++++ STORED DATA ++++

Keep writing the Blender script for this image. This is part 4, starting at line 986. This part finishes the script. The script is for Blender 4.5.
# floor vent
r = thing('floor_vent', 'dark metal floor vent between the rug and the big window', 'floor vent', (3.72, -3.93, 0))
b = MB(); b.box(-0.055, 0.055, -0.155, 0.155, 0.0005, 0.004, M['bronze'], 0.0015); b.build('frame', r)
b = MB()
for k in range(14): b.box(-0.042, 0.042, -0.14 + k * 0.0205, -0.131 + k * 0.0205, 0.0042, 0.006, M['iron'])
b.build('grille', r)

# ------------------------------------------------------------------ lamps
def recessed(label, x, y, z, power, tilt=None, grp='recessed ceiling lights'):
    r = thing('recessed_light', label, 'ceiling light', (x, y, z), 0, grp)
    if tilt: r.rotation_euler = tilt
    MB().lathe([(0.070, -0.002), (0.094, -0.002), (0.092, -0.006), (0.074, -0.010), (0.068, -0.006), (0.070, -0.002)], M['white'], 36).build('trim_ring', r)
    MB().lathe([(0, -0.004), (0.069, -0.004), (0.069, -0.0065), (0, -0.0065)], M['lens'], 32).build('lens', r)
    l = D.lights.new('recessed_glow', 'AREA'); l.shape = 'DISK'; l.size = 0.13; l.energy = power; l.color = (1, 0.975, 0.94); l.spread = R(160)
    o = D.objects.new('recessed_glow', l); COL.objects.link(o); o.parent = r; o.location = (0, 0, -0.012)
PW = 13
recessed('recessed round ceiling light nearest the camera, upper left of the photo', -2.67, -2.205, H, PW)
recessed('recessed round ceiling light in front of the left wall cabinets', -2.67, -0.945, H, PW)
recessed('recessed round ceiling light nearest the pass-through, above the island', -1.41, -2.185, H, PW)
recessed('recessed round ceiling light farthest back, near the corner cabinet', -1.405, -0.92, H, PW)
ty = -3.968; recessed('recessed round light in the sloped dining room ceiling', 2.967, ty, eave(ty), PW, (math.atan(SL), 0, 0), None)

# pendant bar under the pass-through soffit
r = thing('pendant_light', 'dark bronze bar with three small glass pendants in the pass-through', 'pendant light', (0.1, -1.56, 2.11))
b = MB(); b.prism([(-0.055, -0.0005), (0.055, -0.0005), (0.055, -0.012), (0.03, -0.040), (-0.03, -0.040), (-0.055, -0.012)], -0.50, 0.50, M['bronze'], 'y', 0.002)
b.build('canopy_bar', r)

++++

INSTRUCTION »
Exactly reproduce the material above.

TASK ANSWER »
Keep writing the Blender script for this image. This is part 4, starting at line 986. This part finishes the script. The script is for Blender 4.5.
# floor vent
r = thing('floor_vent', 'dark metal floor vent between the rug and the big window', 'floor vent', (3.72, -3.93, 0))
b = MB(); b.box(-0.055, 0.055, -0.155, 0.155, 0.0005, 0.004, M['bronze'], 0.0015); b.build('frame', r)
b = MB()
for k in range(14): b.box(-0.042, 0.042, -0.14 + k * 0.0205, -0.131 + k * 0.0205, 0.0042, 0.006, M['iron'])
b.build('grille', r)

# ------------------------------------------------------------------ lamps
def recessed(label, x, y, z, power, tilt=None, grp='recessed ceiling lights'):
    r = thing('recessed_light', label, 'ceiling light', (x, y, z), 0, grp)
    if tilt: r.rotation_euler = tilt
    MB().lathe([(0.070, -0.002), (0.094, -0.002), (0.092, -0.006), (0.074, -0.010), (0.068, -0.006), (0.070, -0.002)], M['white'], 36).build('trim_ring', r)
    MB().lathe([(0, -0.004), (0.069, -0.004), (0.069, -0.0065), (0, -0.0065)], M['lens'], 32).build('lens', r)
    l = D.lights.new('recessed_glow', 'AREA'); l.shape = 'DISK'; l.size = 0.13; l.energy = power; l.color = (1, 0.975, 0.94); l.spread = R(160)
    o = D.objects.new('recessed_glow', l); COL.objects.link(o); o.parent = r; o.location = (0, 0, -0.012)
PW = 13
recessed('recessed round ceiling light nearest the camera, upper left of the photo', -2.67, -2.205, H, PW)
recessed('recessed round ceiling light in front of the left wall cabinets', -2.67, -0.945, H, PW)
recessed('recessed round ceiling light nearest the pass-through, above the island', -1.41, -2.185, H, PW)
recessed('recessed round ceiling light farthest back, near the corner cabinet', -1.405, -0.92, H, PW)
ty = -3.968; recessed('recessed round light in the sloped dining room ceiling', 2.967, ty, eave(ty), PW, (math.atan(SL), 0, 0), None)

# pendant bar under the pass-through soffit
r = thing('pendant_light', 'dark bronze bar with three small glass pendants in the pass-through', 'pendant light', (0.1, -1.56, 2.11))
b = MB(); b.prism([(-0.055, -0.0005), (0.055, -0.0005), (0.055, -0.012), (0.03, -0.040), (-0.03, -0.040), (-0.055, -0.012)], -0.50, 0.50, M['bronze'], 'y', 0.002)
b.build('canopy_bar', r)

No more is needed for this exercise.